Entweder ist es Wortbruch oder ein Missverständnis. Zum zweiten Mal hält Wladimir Putin nicht ein, was er der Kanzlerin im Ukraine-Konflikt angekündigt hatte. Erst hatte er einer Kontaktgruppe zugestimmt, dann einen Teilabzug seiner Truppen an der Grenze zugesichert. Beide Male folgten den Worten keine Taten. Ein Verständigungsproblem scheidet aus. Merkel spricht russisch, Putin deutsch. Putin hält Merkel hin. Ein böses Spiel, zu dem die Kanzlerin unmöglich länger gute Miene machen kann.
Das Misstrauen nimmt spürbar zu. Außerhalb Deutschlands, vor allem in Osteuropa, wird das enge Verhältnis zu Moskau kritisch beäugt; umso mehr, je länger Erfolge ausbleiben und die Mittlerrolle brotlose Kunst ist. Polens Regierungschef hält eine russische Ukraine-Invasion für möglich und mahnt, die Politik müsse Vorrang vor der Wirtschaft haben – eine Warnung, dass in Berlin Naivlinge oder eigennützige Geschäftemacher das Sagen haben.
Man kann die Sorgen von Polen, Balten und Tschechen nicht einfach abhaken. Zum einen haben sich die russischen Streitkräfte modernisiert; sie sind in der Lage, einen konventionellen Krieg zu führen. Zum anderen lässt Putin es an vertrauensbildenden Maßnahmen fehlen. Darum ist die Frage so wichtig, ob er einen Teil seiner Truppen an der Grenze abzieht oder nicht.
Es ist denkbar, dass in Moskau zwei Lager miteinander ringen: Die einen begnügen sich mit der Krim, die anderen greifen nach der ganzen Ukraine, wohlwissend, dass die Nato auf eine Invasion nicht mit einem Krieg antworten würde.
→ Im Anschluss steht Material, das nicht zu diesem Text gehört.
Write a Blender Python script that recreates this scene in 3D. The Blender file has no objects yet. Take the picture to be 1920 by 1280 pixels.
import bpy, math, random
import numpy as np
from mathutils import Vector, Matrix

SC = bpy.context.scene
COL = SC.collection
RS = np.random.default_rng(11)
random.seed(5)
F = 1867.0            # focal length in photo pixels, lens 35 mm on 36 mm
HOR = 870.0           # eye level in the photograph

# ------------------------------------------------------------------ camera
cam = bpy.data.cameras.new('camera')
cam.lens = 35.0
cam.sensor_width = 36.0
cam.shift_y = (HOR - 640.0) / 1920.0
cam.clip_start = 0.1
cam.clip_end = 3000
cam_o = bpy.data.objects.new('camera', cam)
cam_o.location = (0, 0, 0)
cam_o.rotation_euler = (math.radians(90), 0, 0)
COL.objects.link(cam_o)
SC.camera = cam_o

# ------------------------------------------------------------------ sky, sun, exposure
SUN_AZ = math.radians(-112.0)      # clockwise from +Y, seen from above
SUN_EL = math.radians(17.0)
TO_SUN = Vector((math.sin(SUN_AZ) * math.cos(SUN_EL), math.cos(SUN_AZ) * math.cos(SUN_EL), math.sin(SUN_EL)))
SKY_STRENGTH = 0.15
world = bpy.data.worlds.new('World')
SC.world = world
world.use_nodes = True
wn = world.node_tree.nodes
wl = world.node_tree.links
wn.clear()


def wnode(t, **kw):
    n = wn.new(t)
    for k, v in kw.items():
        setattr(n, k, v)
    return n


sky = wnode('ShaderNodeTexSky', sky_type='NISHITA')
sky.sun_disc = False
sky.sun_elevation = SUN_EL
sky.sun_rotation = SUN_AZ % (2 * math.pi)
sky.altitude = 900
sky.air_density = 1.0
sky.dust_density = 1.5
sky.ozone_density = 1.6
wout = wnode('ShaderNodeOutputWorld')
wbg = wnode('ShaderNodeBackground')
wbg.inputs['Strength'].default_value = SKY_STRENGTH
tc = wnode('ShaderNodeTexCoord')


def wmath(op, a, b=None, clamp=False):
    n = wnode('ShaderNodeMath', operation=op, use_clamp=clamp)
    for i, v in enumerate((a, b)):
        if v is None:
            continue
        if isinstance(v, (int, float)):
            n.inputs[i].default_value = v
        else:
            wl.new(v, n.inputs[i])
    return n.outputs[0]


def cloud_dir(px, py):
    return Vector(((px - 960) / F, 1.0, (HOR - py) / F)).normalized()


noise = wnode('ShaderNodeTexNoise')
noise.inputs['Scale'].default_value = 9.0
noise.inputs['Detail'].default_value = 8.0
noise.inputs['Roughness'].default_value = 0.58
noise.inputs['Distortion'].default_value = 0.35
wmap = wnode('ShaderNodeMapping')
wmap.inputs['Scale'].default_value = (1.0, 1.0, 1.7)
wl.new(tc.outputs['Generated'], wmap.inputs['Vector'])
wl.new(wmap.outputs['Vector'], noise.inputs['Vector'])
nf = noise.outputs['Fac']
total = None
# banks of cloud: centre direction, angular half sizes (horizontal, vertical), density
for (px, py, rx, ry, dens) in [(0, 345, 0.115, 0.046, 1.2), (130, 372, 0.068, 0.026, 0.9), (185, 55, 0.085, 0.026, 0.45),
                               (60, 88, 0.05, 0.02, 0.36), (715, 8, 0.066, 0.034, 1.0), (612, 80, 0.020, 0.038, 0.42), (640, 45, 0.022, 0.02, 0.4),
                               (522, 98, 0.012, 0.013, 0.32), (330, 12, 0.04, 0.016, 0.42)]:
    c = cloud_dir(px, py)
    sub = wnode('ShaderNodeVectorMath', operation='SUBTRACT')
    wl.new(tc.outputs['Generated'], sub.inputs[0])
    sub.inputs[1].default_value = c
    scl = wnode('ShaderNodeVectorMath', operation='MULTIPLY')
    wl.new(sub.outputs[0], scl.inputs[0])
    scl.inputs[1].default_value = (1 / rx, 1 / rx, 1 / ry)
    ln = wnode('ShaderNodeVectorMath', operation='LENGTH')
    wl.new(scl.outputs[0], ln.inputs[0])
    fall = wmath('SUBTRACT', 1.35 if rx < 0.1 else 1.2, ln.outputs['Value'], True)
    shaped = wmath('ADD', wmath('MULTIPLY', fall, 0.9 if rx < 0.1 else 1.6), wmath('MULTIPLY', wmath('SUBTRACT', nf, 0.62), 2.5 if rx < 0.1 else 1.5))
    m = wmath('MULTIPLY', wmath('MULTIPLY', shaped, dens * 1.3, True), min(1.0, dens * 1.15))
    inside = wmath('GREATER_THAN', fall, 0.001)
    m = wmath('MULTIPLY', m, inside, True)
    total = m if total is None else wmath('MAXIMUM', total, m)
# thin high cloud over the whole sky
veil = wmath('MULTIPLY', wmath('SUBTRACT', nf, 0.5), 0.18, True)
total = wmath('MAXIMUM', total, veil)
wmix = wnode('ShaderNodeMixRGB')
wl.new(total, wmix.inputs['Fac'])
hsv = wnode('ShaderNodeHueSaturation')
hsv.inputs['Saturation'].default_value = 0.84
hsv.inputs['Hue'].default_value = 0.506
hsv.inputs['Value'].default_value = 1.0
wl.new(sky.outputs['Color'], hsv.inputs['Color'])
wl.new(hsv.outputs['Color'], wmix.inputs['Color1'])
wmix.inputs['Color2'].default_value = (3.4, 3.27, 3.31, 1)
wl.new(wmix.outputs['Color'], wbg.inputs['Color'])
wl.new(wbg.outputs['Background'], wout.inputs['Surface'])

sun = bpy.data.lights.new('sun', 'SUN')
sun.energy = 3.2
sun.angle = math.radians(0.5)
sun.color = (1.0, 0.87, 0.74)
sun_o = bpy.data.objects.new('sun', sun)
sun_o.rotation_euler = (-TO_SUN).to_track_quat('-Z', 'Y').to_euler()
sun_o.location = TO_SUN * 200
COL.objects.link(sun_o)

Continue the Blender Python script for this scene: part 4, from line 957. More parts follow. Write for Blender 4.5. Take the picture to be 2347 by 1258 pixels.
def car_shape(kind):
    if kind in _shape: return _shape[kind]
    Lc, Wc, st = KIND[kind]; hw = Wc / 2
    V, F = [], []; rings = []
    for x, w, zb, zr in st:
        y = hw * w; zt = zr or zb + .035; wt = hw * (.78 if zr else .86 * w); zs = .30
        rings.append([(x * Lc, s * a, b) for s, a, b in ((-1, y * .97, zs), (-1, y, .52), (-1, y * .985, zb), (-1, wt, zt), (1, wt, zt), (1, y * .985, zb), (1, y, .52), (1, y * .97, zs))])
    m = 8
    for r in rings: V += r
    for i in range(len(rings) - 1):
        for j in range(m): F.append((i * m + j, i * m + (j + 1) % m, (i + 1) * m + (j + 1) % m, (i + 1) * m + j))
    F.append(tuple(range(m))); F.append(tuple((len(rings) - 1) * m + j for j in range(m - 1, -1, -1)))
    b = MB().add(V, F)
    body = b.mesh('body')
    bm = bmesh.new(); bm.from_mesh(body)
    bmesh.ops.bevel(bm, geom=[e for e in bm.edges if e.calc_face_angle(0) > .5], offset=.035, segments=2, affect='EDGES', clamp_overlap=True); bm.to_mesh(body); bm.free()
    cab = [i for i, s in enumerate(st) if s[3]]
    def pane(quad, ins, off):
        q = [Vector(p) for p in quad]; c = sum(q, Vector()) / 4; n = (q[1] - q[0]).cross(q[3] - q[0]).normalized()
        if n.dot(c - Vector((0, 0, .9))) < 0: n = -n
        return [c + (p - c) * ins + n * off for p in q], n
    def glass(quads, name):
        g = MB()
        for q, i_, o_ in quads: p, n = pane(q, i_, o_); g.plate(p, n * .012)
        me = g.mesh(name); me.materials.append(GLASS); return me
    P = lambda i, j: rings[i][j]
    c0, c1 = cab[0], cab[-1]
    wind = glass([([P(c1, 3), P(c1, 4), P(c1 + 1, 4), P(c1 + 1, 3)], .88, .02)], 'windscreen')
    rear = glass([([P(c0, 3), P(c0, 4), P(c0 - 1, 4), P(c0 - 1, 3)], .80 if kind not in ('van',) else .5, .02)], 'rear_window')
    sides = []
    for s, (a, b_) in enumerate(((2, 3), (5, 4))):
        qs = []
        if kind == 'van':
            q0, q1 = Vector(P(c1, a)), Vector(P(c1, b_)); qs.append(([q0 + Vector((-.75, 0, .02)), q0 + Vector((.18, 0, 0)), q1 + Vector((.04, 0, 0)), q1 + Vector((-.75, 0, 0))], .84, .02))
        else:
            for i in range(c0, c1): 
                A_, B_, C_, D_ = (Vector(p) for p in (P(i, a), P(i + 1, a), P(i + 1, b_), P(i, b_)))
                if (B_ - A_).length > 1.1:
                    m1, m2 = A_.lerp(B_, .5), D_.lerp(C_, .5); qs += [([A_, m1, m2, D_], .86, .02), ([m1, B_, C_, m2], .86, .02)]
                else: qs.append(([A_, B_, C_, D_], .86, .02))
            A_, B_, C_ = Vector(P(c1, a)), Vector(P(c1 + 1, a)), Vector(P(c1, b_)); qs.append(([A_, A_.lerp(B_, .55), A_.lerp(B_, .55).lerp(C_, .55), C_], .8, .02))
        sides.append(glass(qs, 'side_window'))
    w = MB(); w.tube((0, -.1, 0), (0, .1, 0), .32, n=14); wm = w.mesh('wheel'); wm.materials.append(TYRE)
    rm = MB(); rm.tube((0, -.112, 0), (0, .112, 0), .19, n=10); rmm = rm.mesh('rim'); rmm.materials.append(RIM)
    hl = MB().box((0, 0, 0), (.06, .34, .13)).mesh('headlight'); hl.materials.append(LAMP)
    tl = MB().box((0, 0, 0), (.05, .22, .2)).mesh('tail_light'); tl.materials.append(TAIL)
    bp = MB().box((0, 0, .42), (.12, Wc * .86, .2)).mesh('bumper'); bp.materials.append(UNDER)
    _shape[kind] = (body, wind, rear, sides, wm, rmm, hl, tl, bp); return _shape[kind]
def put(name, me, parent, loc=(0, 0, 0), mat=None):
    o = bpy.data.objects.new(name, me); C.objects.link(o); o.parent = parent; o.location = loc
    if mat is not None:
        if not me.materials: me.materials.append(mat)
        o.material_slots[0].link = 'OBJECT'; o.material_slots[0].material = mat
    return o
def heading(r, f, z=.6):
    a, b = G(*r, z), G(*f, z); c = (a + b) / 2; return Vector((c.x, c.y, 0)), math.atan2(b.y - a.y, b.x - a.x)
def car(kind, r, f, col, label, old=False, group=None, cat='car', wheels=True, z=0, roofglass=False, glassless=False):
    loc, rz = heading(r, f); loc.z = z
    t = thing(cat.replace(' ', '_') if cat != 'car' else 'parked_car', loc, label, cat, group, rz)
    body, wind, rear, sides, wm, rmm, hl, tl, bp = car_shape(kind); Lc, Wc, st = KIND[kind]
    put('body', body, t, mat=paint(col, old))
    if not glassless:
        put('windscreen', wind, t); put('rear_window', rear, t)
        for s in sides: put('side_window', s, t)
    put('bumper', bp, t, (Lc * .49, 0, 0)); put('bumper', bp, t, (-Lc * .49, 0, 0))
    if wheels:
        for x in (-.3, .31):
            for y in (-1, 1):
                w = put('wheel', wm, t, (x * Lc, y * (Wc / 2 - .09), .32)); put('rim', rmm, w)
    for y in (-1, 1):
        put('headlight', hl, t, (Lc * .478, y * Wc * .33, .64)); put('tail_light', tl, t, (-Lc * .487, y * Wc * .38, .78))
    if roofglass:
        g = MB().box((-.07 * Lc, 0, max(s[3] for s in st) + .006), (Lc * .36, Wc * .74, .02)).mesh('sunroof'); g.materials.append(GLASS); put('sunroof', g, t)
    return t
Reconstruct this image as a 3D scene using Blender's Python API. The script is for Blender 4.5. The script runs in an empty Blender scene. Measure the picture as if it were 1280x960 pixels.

Es gibt also noch eine dritte Erklärung für Putins Verhalten: Was ist, wenn er nicht Herr des Verfahrens ist? Das wäre höchst beunruhigend. Denn ohne oder gar gegen Russland kommt die Ukraine nicht zur Ruhe.
Es droht die Militarisierung der Außenpolitik. Die Nato fühlt sich durch die Ukraine-Krise auf den Plan gerufen. Wenn sie ihre Präsenz in Osteuropa verstärkt, empfinden es die Russen ihrerseits als Eskalation. In jedem Fall wird die Nato die Krise zum Anlass nehmen, Strategie und Bewaffnung auf den Prüfstand zu stellen. Bald könnte die Landesverteidigung wieder die erste Priorität sein, auch der Bundeswehr.